Laid back style - I actually feel like Australian and Latin American cultures have a few things in common. I have been fortunate enough to meet lovely people during my journey in Australia and I don’t think I could have chosen a better country to move to. Latin America has had a history of difficulties, in a very strange way these has created a laid back, resilient and lovely culture that Latinos portray around the world (in my case at least). This laid back style is similar to what I have found in my Aussie mates. So, in this regard, my life in both Colombia and Australia is pretty similar.

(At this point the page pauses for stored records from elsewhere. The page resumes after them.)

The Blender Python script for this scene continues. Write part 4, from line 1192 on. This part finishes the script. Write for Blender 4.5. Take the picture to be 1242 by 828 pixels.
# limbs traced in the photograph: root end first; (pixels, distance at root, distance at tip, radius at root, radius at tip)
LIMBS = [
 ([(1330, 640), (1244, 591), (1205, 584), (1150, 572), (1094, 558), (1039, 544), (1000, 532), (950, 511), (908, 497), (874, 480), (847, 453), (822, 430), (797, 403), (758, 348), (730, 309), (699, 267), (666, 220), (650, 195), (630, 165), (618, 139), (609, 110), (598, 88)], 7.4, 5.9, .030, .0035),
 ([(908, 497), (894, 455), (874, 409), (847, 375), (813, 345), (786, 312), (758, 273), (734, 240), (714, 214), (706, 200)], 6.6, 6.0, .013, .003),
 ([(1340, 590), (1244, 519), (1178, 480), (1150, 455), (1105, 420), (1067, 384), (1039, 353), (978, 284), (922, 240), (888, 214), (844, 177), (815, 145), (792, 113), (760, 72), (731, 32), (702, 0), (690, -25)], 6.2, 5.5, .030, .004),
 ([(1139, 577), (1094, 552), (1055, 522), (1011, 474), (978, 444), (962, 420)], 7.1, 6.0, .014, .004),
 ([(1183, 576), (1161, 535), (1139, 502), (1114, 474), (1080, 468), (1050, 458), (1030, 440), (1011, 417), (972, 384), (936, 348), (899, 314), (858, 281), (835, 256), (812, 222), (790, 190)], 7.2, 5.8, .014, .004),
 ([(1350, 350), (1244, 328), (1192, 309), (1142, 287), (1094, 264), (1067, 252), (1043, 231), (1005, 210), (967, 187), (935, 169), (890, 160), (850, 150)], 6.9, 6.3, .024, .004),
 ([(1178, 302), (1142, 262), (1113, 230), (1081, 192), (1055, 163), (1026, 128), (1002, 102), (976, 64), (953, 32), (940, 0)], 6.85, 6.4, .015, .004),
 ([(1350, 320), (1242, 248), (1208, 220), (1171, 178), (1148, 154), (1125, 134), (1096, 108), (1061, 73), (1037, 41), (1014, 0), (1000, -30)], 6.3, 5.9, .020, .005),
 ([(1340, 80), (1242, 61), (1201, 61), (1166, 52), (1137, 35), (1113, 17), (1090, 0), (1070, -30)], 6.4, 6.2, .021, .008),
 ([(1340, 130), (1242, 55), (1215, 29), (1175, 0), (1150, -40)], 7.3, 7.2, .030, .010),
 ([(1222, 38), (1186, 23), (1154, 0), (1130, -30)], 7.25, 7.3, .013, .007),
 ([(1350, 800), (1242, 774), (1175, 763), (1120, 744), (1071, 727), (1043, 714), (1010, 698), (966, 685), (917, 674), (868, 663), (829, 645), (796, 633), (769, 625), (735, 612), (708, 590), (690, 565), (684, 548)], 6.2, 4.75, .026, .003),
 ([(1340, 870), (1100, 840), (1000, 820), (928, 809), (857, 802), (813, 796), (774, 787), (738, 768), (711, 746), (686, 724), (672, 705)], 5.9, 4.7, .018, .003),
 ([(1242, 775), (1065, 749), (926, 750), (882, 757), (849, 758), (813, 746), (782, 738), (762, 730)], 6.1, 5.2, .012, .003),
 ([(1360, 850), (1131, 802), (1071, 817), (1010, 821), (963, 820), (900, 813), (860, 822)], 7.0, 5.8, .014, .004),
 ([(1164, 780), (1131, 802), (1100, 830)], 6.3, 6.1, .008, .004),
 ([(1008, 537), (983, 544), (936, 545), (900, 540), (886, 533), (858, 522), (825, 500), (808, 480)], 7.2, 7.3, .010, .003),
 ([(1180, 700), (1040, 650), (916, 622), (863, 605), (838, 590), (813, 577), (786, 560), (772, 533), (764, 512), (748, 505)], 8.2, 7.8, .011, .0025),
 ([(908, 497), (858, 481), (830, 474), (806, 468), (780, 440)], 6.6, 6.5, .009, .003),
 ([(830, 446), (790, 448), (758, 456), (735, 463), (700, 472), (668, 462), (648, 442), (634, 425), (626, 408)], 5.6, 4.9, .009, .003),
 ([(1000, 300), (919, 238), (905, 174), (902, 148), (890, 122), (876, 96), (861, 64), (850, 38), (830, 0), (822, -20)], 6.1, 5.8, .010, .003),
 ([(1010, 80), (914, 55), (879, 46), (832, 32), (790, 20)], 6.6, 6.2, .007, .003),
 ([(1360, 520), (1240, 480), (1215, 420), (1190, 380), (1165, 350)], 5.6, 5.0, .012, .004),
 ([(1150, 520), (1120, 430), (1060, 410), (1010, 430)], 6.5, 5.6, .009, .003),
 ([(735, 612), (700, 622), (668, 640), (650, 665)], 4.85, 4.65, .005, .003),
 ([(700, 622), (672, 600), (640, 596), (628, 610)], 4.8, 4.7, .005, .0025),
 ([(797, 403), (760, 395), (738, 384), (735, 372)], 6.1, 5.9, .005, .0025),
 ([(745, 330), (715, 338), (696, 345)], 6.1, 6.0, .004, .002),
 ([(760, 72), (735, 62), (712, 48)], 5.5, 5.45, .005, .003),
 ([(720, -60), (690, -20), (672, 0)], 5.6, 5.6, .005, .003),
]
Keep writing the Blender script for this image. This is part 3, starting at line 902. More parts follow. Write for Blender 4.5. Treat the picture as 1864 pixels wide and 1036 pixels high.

Food - People normally ask: Do you miss the food, the Colombian food? And the short answer is yes. We have really yummy food in Colombia and all across Latin America. However, in Australia you can have 7 different kinds of cuisine for dinner a week and you can do that for a month without repeating countries’ cuisine. How cool is that? Yes the tamales aren’t the same, I know. But, Fish & Chips aren’t as good in Bogota neither.
PIECE OF ADVICE
Self-talk matters - Read my first challenge. Even if people tell you that you will manage and you will make it, that story needs to come from within. So, if you say to yourself that you will make it or you won’t, in both cases you will be right.
Find what makes you stand out - We aren’t here to be average. Like Superman when he left Krypton and move to Earth, we as immigrants have powers. We are survivors. So, find your superpower.
Honest decision-making - Staying is not necessarily winning and going back is not losing neither, and vice versa. So be gentle with yourself and make a decision that suits your life conditions and try to stick to it.
IN THE NEXT FEW YEARS…
To start with, Juan wants to get out alive of Antarctica. However, he would like to go back to see other parts of the icy continent. Currently, he is writing about his experience in Antarctica, and although he doesn’t know what will come out of it, he hopes to share his experience maybe through a good tea table pamphlet with good photos and some interesting questions/stories or maybe a book, who knows? He is also collecting footage and audio-visual material, as he believes that a documentary film would be interesting to make. Family is priority after he finishes the season at the Antarctica. Finally, a few mountains around the world might see him climbing and flying off their summits in the next 2 years.